## Extracted material

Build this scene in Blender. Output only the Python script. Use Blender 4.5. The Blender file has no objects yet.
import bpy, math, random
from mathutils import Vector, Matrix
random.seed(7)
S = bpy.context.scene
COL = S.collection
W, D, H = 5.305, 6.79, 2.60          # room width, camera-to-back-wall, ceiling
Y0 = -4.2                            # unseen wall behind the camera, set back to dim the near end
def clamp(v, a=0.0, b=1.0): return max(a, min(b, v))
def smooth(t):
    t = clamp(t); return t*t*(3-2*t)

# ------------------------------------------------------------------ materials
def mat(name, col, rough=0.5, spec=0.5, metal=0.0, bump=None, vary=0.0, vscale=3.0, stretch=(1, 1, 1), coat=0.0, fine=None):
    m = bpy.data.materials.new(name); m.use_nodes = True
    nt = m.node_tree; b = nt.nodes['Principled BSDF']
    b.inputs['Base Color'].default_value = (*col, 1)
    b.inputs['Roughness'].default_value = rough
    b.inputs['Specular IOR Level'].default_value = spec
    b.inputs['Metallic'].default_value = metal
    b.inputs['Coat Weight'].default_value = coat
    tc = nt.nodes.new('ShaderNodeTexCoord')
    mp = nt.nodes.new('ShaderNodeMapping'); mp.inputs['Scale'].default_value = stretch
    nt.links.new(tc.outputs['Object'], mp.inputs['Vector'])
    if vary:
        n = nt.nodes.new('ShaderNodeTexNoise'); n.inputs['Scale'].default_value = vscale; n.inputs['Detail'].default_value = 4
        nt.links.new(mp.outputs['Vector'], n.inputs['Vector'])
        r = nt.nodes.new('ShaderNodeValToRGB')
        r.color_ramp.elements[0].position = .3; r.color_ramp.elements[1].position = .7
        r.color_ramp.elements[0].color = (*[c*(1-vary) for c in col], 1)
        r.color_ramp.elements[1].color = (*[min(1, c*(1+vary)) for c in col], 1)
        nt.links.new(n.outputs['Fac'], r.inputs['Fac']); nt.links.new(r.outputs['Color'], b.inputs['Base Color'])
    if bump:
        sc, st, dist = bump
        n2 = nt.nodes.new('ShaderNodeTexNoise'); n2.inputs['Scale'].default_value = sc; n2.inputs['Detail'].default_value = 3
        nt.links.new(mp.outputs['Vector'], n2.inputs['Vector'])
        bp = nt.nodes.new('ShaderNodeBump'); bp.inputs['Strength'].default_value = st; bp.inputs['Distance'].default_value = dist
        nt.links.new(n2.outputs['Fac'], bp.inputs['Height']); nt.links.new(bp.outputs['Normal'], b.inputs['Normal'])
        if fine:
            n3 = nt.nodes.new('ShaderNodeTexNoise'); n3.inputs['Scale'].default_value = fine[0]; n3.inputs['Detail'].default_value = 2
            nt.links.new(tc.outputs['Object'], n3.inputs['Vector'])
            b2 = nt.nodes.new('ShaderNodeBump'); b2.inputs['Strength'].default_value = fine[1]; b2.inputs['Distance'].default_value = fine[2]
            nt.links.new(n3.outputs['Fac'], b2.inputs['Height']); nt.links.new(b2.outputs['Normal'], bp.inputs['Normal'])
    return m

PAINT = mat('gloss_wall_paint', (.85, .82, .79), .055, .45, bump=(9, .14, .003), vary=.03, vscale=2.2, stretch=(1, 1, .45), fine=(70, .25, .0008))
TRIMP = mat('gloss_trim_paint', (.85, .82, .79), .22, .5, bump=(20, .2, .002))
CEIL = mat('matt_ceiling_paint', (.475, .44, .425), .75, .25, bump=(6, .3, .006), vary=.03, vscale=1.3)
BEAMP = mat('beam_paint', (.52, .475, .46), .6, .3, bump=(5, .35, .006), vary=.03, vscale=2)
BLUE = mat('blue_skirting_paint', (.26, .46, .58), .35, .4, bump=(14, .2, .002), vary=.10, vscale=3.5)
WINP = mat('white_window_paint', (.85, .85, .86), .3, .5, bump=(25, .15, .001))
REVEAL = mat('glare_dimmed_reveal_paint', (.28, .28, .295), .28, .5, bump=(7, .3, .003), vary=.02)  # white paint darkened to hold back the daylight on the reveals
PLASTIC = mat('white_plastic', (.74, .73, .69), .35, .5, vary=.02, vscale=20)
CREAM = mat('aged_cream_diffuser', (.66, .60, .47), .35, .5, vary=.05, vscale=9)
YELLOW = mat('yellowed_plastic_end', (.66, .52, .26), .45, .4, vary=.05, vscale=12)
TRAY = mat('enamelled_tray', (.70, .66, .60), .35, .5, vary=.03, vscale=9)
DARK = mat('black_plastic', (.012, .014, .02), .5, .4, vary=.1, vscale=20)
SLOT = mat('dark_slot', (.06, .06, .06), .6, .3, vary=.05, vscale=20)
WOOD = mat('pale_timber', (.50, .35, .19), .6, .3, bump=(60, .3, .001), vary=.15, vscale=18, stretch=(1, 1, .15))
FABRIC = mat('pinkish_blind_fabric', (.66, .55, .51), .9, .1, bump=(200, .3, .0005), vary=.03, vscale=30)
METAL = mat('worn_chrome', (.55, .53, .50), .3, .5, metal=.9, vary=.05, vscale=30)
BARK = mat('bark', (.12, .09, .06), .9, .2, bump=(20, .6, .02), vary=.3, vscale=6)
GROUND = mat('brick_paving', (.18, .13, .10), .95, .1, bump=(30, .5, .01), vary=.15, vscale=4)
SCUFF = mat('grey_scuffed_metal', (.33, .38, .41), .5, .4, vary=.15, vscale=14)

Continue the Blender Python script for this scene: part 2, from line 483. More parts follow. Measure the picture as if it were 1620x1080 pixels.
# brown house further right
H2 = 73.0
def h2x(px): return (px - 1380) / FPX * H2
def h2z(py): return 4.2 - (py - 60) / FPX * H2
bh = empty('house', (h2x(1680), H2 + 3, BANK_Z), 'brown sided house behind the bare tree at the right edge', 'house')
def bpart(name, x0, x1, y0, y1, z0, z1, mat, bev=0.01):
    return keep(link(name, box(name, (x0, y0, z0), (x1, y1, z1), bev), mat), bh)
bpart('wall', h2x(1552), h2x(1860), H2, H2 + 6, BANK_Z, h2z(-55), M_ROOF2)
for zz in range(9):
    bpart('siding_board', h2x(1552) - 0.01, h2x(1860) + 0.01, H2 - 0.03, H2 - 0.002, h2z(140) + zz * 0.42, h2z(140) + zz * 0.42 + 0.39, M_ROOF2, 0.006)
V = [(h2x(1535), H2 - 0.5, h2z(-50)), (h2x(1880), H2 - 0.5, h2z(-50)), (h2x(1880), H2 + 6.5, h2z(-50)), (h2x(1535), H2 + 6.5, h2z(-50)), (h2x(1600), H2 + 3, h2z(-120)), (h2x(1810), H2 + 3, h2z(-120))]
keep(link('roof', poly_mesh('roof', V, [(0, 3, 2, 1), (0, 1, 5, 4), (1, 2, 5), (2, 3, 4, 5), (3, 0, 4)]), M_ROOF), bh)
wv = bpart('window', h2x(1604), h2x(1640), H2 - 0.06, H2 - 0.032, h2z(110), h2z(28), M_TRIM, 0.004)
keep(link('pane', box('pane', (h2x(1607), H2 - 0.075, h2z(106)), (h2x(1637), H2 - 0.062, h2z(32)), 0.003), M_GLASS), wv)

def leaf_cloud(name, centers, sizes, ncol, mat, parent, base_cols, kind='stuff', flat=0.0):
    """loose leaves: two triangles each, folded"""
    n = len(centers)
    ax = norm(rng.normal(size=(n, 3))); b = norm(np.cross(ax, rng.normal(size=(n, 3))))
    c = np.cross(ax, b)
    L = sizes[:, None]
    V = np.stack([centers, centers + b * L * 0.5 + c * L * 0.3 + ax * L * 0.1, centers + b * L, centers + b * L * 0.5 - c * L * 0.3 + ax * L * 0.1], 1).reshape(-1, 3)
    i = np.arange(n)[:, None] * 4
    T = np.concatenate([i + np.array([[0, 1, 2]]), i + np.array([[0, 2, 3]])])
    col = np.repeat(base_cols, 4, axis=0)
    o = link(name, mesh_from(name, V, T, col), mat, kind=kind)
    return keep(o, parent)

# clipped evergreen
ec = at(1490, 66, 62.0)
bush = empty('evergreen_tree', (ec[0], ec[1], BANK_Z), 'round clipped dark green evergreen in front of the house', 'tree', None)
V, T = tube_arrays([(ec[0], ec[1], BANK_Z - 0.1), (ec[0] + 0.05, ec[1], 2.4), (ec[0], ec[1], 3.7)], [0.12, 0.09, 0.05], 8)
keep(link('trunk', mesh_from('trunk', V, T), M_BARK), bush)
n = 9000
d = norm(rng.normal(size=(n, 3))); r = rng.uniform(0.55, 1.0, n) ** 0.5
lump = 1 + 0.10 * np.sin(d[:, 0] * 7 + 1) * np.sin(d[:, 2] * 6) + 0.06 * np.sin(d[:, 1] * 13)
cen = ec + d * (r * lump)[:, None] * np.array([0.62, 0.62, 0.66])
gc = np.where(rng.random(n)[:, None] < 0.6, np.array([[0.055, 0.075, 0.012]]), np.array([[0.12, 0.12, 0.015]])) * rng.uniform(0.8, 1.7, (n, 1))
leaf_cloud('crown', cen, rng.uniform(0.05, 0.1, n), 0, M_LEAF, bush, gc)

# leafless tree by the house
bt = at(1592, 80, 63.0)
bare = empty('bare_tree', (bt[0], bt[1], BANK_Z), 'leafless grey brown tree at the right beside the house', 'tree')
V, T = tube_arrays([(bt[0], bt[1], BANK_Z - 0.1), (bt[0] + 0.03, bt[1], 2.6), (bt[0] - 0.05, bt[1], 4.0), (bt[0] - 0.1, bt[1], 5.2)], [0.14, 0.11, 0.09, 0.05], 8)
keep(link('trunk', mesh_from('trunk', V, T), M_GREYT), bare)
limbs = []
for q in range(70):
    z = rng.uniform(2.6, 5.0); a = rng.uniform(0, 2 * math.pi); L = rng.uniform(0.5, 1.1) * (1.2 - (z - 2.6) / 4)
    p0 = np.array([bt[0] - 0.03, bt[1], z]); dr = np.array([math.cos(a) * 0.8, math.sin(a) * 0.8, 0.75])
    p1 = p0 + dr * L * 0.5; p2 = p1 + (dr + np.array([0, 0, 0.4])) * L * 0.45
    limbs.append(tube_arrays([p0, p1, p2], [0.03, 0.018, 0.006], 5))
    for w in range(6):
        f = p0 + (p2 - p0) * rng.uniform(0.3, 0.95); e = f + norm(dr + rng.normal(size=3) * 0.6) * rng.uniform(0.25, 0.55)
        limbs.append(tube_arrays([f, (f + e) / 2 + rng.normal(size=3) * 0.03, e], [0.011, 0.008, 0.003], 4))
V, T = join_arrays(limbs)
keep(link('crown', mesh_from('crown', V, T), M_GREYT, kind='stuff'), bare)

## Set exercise
Will you return exactly the lines above from the one with "bump=(6, .3, .006), vary=.03, vscale=1.3)" down to the one with "(.33, .38, .41), .5, .4, vary=.15, vscale=14)", counting both as part of the range?

## Task output
CEIL = mat('matt_ceiling_paint', (.475, .44, .425), .75, .25, bump=(6, .3, .006), vary=.03, vscale=1.3)
BEAMP = mat('beam_paint', (.52, .475, .46), .6, .3, bump=(5, .35, .006), vary=.03, vscale=2)
BLUE = mat('blue_skirting_paint', (.26, .46, .58), .35, .4, bump=(14, .2, .002), vary=.10, vscale=3.5)
WINP = mat('white_window_paint', (.85, .85, .86), .3, .5, bump=(25, .15, .001))
REVEAL = mat('glare_dimmed_reveal_paint', (.28, .28, .295), .28, .5, bump=(7, .3, .003), vary=.02)  # white paint darkened to hold back the daylight on the reveals
PLASTIC = mat('white_plastic', (.74, .73, .69), .35, .5, vary=.02, vscale=20)
CREAM = mat('aged_cream_diffuser', (.66, .60, .47), .35, .5, vary=.05, vscale=9)
YELLOW = mat('yellowed_plastic_end', (.66, .52, .26), .45, .4, vary=.05, vscale=12)
TRAY = mat('enamelled_tray', (.70, .66, .60), .35, .5, vary=.03, vscale=9)
DARK = mat('black_plastic', (.012, .014, .02), .5, .4, vary=.1, vscale=20)
SLOT = mat('dark_slot', (.06, .06, .06), .6, .3, vary=.05, vscale=20)
WOOD = mat('pale_timber', (.50, .35, .19), .6, .3, bump=(60, .3, .001), vary=.15, vscale=18, stretch=(1, 1, .15))
FABRIC = mat('pinkish_blind_fabric', (.66, .55, .51), .9, .1, bump=(200, .3, .0005), vary=.03, vscale=30)
METAL = mat('worn_chrome', (.55, .53, .50), .3, .5, metal=.9, vary=.05, vscale=30)
BARK = mat('bark', (.12, .09, .06), .9, .2, bump=(20, .6, .02), vary=.3, vscale=6)
GROUND = mat('brick_paving', (.18, .13, .10), .95, .1, bump=(30, .5, .01), vary=.15, vscale=4)
SCUFF = mat('grey_scuffed_metal', (.33, .38, .41), .5, .4, vary=.15, vscale=14)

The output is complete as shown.